The talk will provide quantitative information (gathered via statistical methods) about the most frequent errors occurring in the performances across different languages and directionalities, their categorisation and degrees of severity. Moreover, we will present qualitative insights (gathered via retrospective Think Aloud Protocols) on the main challenges faced by participants and the coping strategies they adopted, thus highlighting the added value of a human-centric workflow in live subtitling. We will conclude with some reflections on how our findings have enabled us to better understand this complex form of human-AI interaction for live interlingual communication. They also act as a springboard to conduct further research into highly technologized practices in a human-centric way.

References 

Carroll, J. (1966). “An experiment in evaluating the quality of translations.” Mechanical Translations and Computational Linguistics 9 (3–4): 55–66.

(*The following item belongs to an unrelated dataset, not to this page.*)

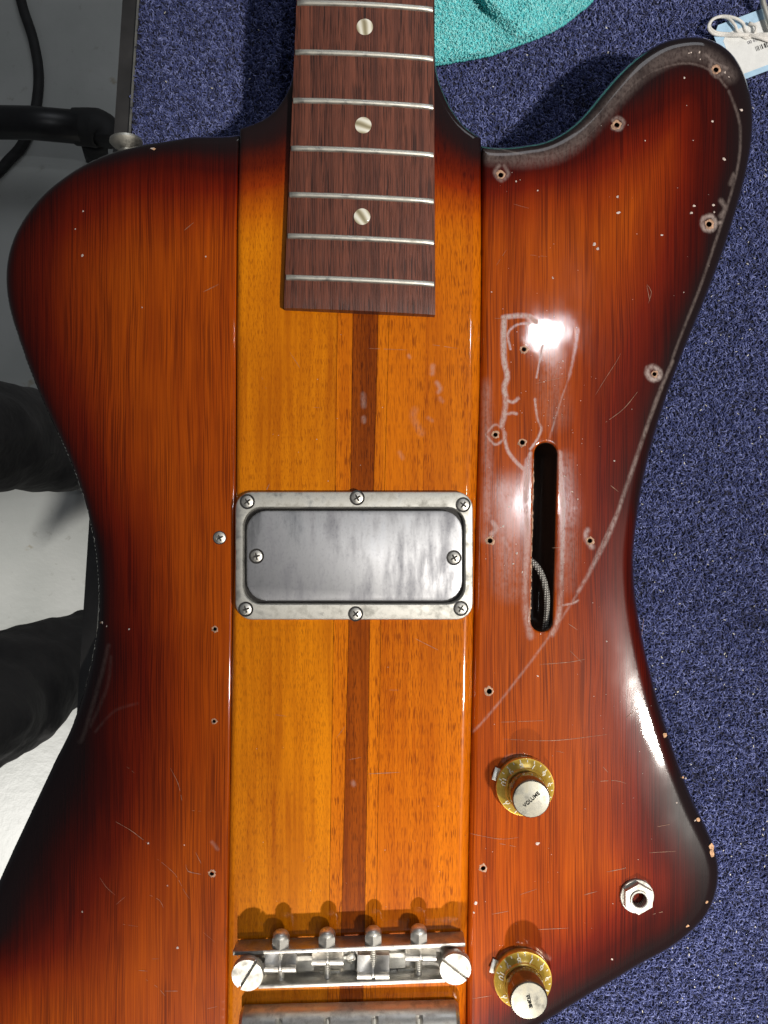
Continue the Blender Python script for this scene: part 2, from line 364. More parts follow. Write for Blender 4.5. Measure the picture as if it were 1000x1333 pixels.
def slab(name, outline, holes, edges, zt, zb, parent, mat, res=(), grid=6.0, label=None, fine_at=()):
    """a board: flat top, rounded along `edges` [(polyline, radius px)], through or blind holes [(loop px, depth m, wall material)]"""
    outline = np.asarray(outline, float)
    lo, hi = outline.min(0), outline.max(0)
    gx, gy = np.meshgrid(np.arange(lo[0], hi[0], grid), np.arange(lo[1], hi[1], grid * 0.87))
    gx[1::2] += grid / 2
    pts = [np.stack([gx.ravel(), gy.ravel()], 1) + RNG.uniform(-.2, .2, (gx.size, 2))]
    for pl, R in edges:
        if R <= 0: continue
        pl = np.asarray(pl, float)
        q = []
        for a, b in zip(pl[:-1], pl[1:]):
            m = max(1, int(np.linalg.norm(b - a) / 5))
            for j in range(m): q.append((a + (b - a) * (j + .5) / m, (b - a) / (np.linalg.norm(b - a) + 1e-9)))
        pos = np.array([a for a, _ in q]); tg = np.array([b for _, b in q]); nn = np.stack([-tg[:, 1], tg[:, 0]], 1)
        for s in (1, -1):
            for th in (0.22, 0.42, 0.62, 0.82, 1.05, 1.3, math.pi / 2):
                dd = R * (1 - math.cos(th)); c = pos + nn * s * dd
                c = c[seg_dist(c, pl) > dd * 0.96]; pts.append(c)
    gx, gy = np.meshgrid(np.arange(lo[0], hi[0], 3.0), np.arange(lo[1], hi[1], 2.6)); gx[1::2] += 1.5; a = np.stack([gx.ravel(), gy.ravel()], 1)
    for pl, R in edges:
        if R > 15:
            d = seg_dist(a, pl); pts.append(a[(d > R * .9) & (d < 72)])
    for pl, w, _ in res:
        g = []
        step = 1.5
        l2, h2 = pl.min(0) - w - 3, pl.max(0) + w + 3
        ax, ay = np.meshgrid(np.arange(l2[0], h2[0], step), np.arange(l2[1], h2[1], step)); a = np.stack([ax.ravel(), ay.ravel()], 1)
        a = a[seg_dist(a, pl) < w + 2.2]; pts.append(a + RNG.uniform(-.1, .1, a.shape))
    for cx, cy, r in fine_at:
        ax, ay = np.meshgrid(np.arange(cx - r, cx + r, 2.), np.arange(cy - r, cy + r, 2.)); pts.append(np.stack([ax.ravel(), ay.ravel()], 1) + RNG.uniform(-.1, .1, (ax.size, 2)))
    p = np.concatenate(pts)
    p = p[inside(p, outline)]
    p = p[seg_dist(p, outline, True) > 0.45]
    for loop, _, _ in holes:
        near = seg_dist(p, loop, True) > 0.5
        p = p[near & ~inside(p, loop)]
    # thin near-duplicates
    key = np.round(p / 0.8).astype(int); _, idx = np.unique(key, axis=0, return_index=True); p = p[np.sort(idx)]
    verts = [Vector(v) for v in outline]; ed = [(i, (i + 1) % len(outline)) for i in range(len(outline))]
    for loop, _, _ in holes:
        b0 = len(verts); verts += [Vector(v) for v in loop]; ed += [(b0 + i, b0 + (i + 1) % len(loop)) for i in range(len(loop))]
    verts += [Vector(v) for v in p]
    vo, eo, fo, *_ = delaunay_2d_cdt(verts, ed, [], 0, 1e-4)
    V2 = np.array([(v.x, v.y) for v in vo]); F = np.array([f for f in fo if len(f) == 3])
    cen = V2[F].mean(1); ok = inside(cen, outline)
    for loop, _, _ in holes: ok &= ~inside(cen, loop)
    F = F[ok]
    def height(q):
        z = np.full(len(q), zt)
        for pl, R in edges:
            if R <= 0: continue
            d = seg_dist(q, pl); t = np.clip(1 - d / R, 0, 1)
            z = np.minimum(z, zt - R * K * (1 - np.sqrt(np.clip(1 - t * t, 0, 1))))
            if R > 15:
                t2 = np.clip(1 - d / 70, 0, 1); z = z - 0.0012 * t2 * t2
        return z
    Z = height(V2)
    best = np.full(len(V2), 1e9); G = np.zeros((len(V2), 2)); zero = np.zeros(len(V2), bool)
    for pl, RR in edges:
        if RR <= 0: continue
        nr, d = seg_near(V2, pl); t = np.clip(1 - d / RR, 0, .9995); sl = t / np.sqrt(1 - t * t); zc = -RR * K * (1 - np.sqrt(1 - t * t))
        dirv = (V2 - nr) / np.maximum(d, 1e-6)[:, None]
        m = (zc < best) & (d < RR); G[m] = dirv[m] * sl[m][:, None]; best[m] = zc[m]; zero |= d < .3
        if RR > 15:
            t2 = np.clip(1 - d / 70, 0, 1); G += dirv * (2 * 0.0012 * t2 / (70 * K))[:, None]
    NV = np.stack([-G[:, 0], G[:, 1], np.ones(len(V2))], 1); NV /= np.linalg.norm(NV, axis=1)[:, None]; NV[zero] = 0
    def lift(q, z):
        s = K * (D - (-0.001)) / D
        return np.stack([(q[:, 0] - 500) * s, (666.5 - q[:, 1]) * s, z], 1)
    V = lift(V2, Z)
    # make all faces look up
    a, b, c = V[F[:, 0]], V[F[:, 1]], V[F[:, 2]]
    nz = (b - a)[:, 0] * (c - a)[:, 1] - (b - a)[:, 1] * (c - a)[:, 0]
    F[nz < 0] = F[nz < 0][:, ::-1]
    allV = [V]; faces = [tuple(f) for f in F]; mats = [0] * len(faces); base = len(V)
    bur = [burst_at(V2)]; rr = np.zeros(len(V2))
    for pl, w, st in res:
        d = seg_dist(V2, pl); rr = np.maximum(rr, st * np.clip(1.3 - d / w, 0, 1))
    rsd = [rr]
    def wall(loop, zs, mi, flip, shrink=None):
        nonlocal base
        n = len(loop); zz0 = height(loop); rows = [zz0] + [np.full(n, z) for z in zs]
        area = 0.5 * np.sum(loop[:, 0] * np.roll(loop[:, 1], -1) - np.roll(loop[:, 0], -1) * loop[:, 1])
        for k, row in enumerate(rows):
            q = loop
            allV.append(lift(q, np.minimum(row, zz0 if k else row))); bur.append(burst_at(q)); rsd.append(np.zeros(n))
        for k in range(len(rows) - 1):
            for i in range(n):
                j = (i + 1) % n; f = (base + k * n + i, base + k * n + j, base + (k + 1) * n + j, base + (k + 1) * n + i)
                if (area > 0) != flip: f = f[::-1]
                faces.append(f); mats.append(mi)
        last = base + (len(rows) - 1) * n; base += n * len(rows)
        return [last + i for i in range(n)]
    lastloop = wall(outline, [(zt + zb) * 0.35, zb], 0, False)
    faces.append(tuple(lastloop)); mats.append(0)
    mlist = [mat]
    for loop, depth, wm in holes:
        if wm not in mlist: mlist.append(wm)
        mi = mlist.index(wm)
        bl = wall(np.asarray(loop, float), [zt - depth * .1, zt - depth], mi, True)
        faces.append(tuple(bl)); mats.append(mi)
    me = bpy.data.meshes.new(name)
    me.from_pydata([tuple(map(float, v)) for v in np.concatenate(allV)], [], [tuple(map(int, f)) for f in faces])
    for m in mlist: me.materials.append(m)
    me.polygons.foreach_set('material_index', mats)
    me.polygons.foreach_set('use_smooth', [True] * len(faces))
    for k, arr in (('burst', bur), ('residue_sheen', rsd)):
        at = me.attributes.new(k, 'FLOAT', 'POINT'); at.data.foreach_set('value', np.concatenate(arr).astype(np.float32))
    me.update(); me.set_sharp_from_angle(angle=math.radians(50))
    nall = np.zeros((len(me.vertices), 3)); nall[:len(NV)] = NV
    me.normals_split_custom_set_from_vertices([tuple(map(float, q)) for q in nall])
    return link(name, me, None, parent, label=label)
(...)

Davitti, E. and A. Sandrelli (2020) ‘Embracing the complexity: a pilot study on interlingual respeaking’, Journal of Audiovisual Translation 3(2): 103-139, ESIST.

Romero-Fresco, P., and F. Pöchhacker (2017). Quality assessment in interlingual live subtitling: The NTR Model. Linguistica Antverpiensia,16,149–167.

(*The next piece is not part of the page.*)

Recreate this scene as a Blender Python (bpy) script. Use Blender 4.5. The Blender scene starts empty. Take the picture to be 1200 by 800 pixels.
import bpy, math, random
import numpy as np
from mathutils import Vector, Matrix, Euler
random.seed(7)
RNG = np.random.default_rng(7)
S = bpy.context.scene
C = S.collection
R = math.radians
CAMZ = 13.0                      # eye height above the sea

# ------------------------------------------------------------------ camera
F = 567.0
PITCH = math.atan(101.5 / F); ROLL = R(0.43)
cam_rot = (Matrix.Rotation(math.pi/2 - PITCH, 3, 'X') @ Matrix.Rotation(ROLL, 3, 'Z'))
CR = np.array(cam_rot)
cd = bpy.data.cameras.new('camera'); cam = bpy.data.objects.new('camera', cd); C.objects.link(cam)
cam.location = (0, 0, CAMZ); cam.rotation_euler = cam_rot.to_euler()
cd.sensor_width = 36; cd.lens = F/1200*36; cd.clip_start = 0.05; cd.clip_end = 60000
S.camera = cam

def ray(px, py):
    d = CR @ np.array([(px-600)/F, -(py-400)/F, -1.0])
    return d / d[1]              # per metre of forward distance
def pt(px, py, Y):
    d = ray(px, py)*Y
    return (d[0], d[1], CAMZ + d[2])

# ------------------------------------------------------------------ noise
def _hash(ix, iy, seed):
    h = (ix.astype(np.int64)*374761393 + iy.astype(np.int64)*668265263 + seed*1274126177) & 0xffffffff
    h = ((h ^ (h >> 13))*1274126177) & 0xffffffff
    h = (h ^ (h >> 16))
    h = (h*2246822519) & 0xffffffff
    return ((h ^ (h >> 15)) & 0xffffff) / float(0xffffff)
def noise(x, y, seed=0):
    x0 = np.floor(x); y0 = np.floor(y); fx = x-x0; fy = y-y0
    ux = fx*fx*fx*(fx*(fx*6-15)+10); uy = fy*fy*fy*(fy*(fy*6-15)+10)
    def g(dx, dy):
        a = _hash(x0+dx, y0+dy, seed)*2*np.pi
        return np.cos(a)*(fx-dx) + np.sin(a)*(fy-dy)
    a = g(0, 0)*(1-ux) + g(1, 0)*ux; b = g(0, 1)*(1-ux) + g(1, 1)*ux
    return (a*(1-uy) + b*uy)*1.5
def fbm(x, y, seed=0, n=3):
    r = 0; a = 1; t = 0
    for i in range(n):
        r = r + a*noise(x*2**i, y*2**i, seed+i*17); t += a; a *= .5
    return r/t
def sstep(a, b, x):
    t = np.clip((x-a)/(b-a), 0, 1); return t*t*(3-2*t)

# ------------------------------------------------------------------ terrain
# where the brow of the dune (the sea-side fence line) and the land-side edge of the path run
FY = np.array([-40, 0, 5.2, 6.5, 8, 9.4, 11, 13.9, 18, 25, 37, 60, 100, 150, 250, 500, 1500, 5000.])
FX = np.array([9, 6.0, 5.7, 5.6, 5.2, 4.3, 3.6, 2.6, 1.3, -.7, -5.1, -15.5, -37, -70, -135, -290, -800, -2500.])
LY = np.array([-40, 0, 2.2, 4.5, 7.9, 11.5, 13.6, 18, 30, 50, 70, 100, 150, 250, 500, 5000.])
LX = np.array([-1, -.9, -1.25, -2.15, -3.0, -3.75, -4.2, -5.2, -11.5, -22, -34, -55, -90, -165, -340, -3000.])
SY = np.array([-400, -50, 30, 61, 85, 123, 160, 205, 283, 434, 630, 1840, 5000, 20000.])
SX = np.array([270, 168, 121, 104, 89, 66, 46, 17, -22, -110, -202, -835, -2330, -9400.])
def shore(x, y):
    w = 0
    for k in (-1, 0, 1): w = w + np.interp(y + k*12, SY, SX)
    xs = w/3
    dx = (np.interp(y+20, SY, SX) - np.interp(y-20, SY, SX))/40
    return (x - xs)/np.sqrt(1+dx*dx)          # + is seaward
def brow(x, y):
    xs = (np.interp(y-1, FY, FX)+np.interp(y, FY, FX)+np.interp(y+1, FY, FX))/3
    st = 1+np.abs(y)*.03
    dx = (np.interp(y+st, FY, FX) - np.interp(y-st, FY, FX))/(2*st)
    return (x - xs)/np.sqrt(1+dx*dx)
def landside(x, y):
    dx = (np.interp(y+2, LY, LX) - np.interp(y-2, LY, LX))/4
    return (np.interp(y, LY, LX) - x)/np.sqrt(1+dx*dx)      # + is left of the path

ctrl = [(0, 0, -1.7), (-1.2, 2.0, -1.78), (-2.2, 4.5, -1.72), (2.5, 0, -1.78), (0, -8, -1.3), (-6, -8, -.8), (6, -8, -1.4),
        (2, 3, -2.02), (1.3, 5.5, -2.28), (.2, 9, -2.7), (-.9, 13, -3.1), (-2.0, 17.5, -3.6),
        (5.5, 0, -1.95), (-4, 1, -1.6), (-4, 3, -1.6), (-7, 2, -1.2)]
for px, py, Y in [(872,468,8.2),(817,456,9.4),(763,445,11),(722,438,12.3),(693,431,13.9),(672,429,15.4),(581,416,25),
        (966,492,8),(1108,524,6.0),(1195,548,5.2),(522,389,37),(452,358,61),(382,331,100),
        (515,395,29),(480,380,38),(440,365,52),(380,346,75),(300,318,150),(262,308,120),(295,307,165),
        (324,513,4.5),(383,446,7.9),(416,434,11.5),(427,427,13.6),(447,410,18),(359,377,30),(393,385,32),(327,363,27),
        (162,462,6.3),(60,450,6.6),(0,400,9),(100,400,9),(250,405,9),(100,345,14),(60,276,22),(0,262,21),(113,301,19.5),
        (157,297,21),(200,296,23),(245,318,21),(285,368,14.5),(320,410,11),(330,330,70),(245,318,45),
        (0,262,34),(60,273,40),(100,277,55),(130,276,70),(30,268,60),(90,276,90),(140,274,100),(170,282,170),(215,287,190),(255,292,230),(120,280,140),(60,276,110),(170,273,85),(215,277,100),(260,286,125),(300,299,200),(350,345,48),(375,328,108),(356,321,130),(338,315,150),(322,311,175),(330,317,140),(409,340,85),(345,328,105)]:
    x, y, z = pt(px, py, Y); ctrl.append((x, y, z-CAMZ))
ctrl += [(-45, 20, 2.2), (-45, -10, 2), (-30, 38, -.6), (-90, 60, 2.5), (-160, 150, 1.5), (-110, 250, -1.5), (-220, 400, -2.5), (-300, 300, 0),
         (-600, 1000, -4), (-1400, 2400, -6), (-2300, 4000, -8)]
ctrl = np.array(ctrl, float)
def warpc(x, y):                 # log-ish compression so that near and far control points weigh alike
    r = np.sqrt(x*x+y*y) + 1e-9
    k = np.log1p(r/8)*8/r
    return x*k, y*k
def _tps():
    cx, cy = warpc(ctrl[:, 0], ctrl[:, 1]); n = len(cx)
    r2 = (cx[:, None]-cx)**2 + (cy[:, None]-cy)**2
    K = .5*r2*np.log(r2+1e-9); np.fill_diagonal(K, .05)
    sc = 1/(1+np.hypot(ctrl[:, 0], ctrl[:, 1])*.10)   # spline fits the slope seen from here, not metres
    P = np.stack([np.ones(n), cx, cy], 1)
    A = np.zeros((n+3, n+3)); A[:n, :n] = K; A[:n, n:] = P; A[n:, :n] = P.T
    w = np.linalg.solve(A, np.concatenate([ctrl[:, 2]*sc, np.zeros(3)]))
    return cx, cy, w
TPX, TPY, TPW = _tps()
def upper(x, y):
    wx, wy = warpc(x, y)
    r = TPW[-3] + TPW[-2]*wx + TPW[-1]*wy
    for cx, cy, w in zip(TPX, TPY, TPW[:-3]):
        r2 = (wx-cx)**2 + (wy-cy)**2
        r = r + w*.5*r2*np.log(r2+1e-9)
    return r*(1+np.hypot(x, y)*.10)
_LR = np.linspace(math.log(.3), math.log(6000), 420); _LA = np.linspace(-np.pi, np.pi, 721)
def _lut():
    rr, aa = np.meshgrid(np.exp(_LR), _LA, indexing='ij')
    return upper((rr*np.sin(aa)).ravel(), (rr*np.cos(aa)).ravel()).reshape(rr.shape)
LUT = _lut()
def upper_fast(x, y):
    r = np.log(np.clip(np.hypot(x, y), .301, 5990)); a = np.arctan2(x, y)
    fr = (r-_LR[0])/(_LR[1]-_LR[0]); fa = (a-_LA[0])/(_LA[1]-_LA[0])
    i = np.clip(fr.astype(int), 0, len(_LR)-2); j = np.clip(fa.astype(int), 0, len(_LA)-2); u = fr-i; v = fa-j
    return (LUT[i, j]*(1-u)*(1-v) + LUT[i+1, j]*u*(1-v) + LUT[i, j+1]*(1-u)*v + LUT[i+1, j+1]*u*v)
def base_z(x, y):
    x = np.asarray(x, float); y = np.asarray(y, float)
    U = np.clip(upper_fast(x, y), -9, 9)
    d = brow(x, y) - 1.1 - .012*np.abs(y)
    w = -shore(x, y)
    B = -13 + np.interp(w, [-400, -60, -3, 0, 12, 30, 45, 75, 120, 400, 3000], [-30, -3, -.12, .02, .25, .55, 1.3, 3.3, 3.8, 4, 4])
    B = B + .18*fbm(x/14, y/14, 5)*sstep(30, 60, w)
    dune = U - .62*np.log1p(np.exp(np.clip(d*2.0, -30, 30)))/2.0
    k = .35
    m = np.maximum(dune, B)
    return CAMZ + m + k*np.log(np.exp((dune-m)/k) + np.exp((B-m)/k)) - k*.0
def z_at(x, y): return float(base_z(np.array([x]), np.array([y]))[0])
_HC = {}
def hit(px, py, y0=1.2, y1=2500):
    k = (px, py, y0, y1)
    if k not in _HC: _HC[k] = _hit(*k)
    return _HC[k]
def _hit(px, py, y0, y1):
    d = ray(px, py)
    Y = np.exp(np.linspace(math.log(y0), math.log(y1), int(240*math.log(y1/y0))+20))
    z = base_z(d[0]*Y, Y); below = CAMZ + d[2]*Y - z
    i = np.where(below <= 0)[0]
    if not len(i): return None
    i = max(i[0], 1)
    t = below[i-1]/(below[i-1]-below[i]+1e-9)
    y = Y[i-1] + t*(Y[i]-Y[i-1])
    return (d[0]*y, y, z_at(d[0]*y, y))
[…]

Tiselius, E. (2009). Revisiting Carroll’s scales. In: C. Angelelli and H. Jacobson (eds.). Testing and Assessment in Translation and Interpreting Studies. ATA Monograph Series. Amsterdam: Benjamins. 2009. 95-121.

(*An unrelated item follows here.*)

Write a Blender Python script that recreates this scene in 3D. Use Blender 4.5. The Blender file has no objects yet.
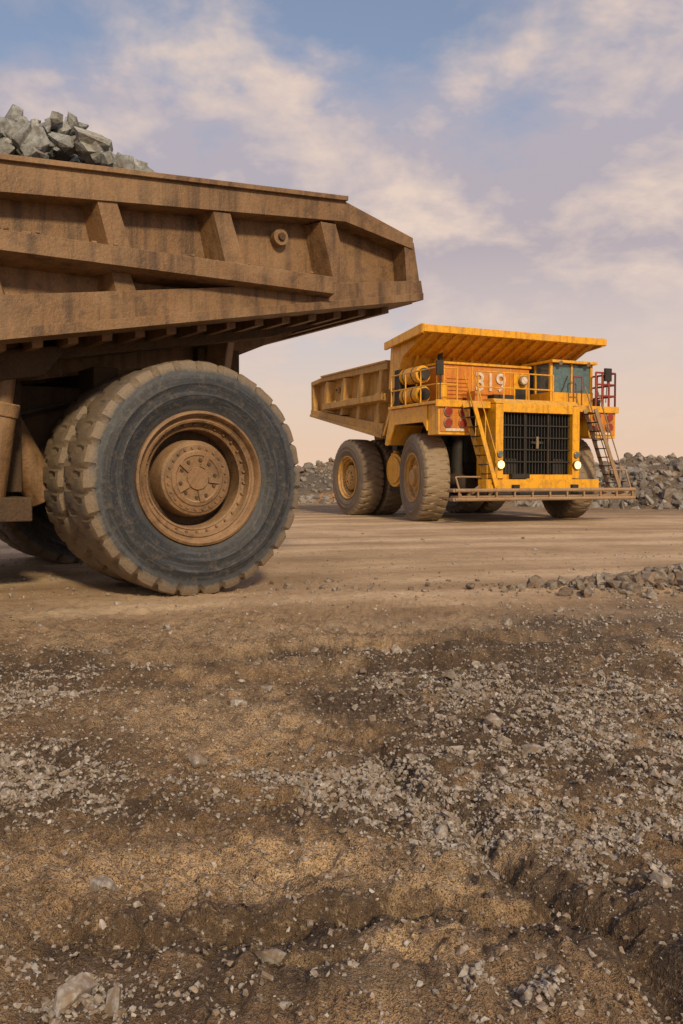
import bpy, bmesh, math, random
import numpy as np
from mathutils import Vector, Matrix
random.seed(7); rng=np.random.default_rng(11)
scene=bpy.context.scene
scene.view_settings.view_transform='Standard'
scene.view_settings.look='None'
scene.view_settings.exposure=0

# ------------------------------------------------------------ noise
def _hash(ix,iy,seed):
    n=(ix.astype(np.int64)*374761393+iy.astype(np.int64)*668265263+seed*1442695041)&0xffffffff
    n=((n^(n>>13))*1274126177)&0xffffffff
    n=(n^(n>>16))&0xffffffff
    return n/4294967295.0
def perlin(x,y,seed=0):
    x0=np.floor(x);y0=np.floor(y);fx=x-x0;fy=y-y0
    def g(ix,iy,dx,dy):
        a=_hash(ix,iy,seed)*2*np.pi
        return np.cos(a)*dx+np.sin(a)*dy
    u=fx*fx*fx*(fx*(fx*6-15)+10);v=fy*fy*fy*(fy*(fy*6-15)+10)
    n00=g(x0,y0,fx,fy);n10=g(x0+1,y0,fx-1,fy);n01=g(x0,y0+1,fx,fy-1);n11=g(x0+1,y0+1,fx-1,fy-1)
    return ((n00*(1-u)+n10*u)*(1-v)+(n01*(1-u)+n11*u)*v)*1.5
def fbm(x,y,o=4,seed=0):
    t=0;a=1.0;s=0
    for i in range(o):
        t=t+a*perlin(x*2**i+i*17.3,y*2**i-i*9.1,seed+i);s+=a;a*=.5
    return t/s
def sig(t): return 1/(1+np.exp(-np.clip(t,-30,30)))
def sstep(a,b,x):
    t=np.clip((x-a)/(b-a),0,1);return t*t*(3-2*t)
def gauss(x,y,lst):
    r=0*x
    for (cx,cy,sx,sy,a) in lst:
        r=r+a*np.exp(-((x-cx)/sx)**2-((y-cy)/sy)**2)
    return r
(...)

Elena Davitti is Associate Professor at the Centre for Translation Studies, University of Surrey (UK). Her research interests include hybrid modalities of spoken language transfer, methods for real-time interlingual speech-to-text and how increasing automation of these processes would modify human- led workflows. Elena is leading the ‘SMART’ project (Shaping Multilingual Access with Respeaking Technology, 2020-2023, ESRC UK, ES/T002530/1) on interlingual respeaking with an international consortium of collaborators and advisors from academia (UNINT Rome, University of Vigo, University of Roehampton, University of Vienna, University of Antwerp, Macquarie University) and from the industry (Ai-Media, SUB-TI, Sky). Elena has also published on interactional and multimodal dynamics of interpreter-mediated interaction, and she has been co-investigator on several EU-funded projects on video-mediated interpreting (AVIDICUS 3, SHIFT in Orality) and innovations in interpreter education (EVIVA, WEB-PSI). Elena has served on the boards of projects and organisations in her fields of research (e.g. ILSA Advisory Board, GALMA, IATIS).


Annalisa Sandrelli teaches Dialogue Interpreting and Interlingual Respeaking (English> Italian) in the Faculty of Interpreting and Translation of UNINT; before UNINT, she taught at the universities of Hull (UK), Trieste and Bologna/Forlì. She has published widely on Audiovisual Translation, Interpreting Studies, Computer Assisted Interpreter Training (CAIT), Legal Interpreting/Translation and Legal English. She has participated in national and international projects on AVT (DubTalk, TVTalk, ¡Sub!: Localisation Workflows th(at) Work) and on respeaking (LTA- Live Text Access, as consultant Quality Manager on behalf of Sub-Ti Ltd; ILSA – Interlingual Live Subtitling for Access, Member of the Advisory Board). Current projects: ¡Sub!: Localisation Workflows that Work! 2 (Lead Investigator) and SMART Shaping Multilingual Access Through Respeaking Technology (International Co-investigator). A professional interpreter and subtitler, member of EST (European Society for Translation Studies), ESIST (European Association for Studies in Screen Translation), GALMA (Galician Observatory for Media Accessibility) and AIA (Associazione Italiana di Anglistica).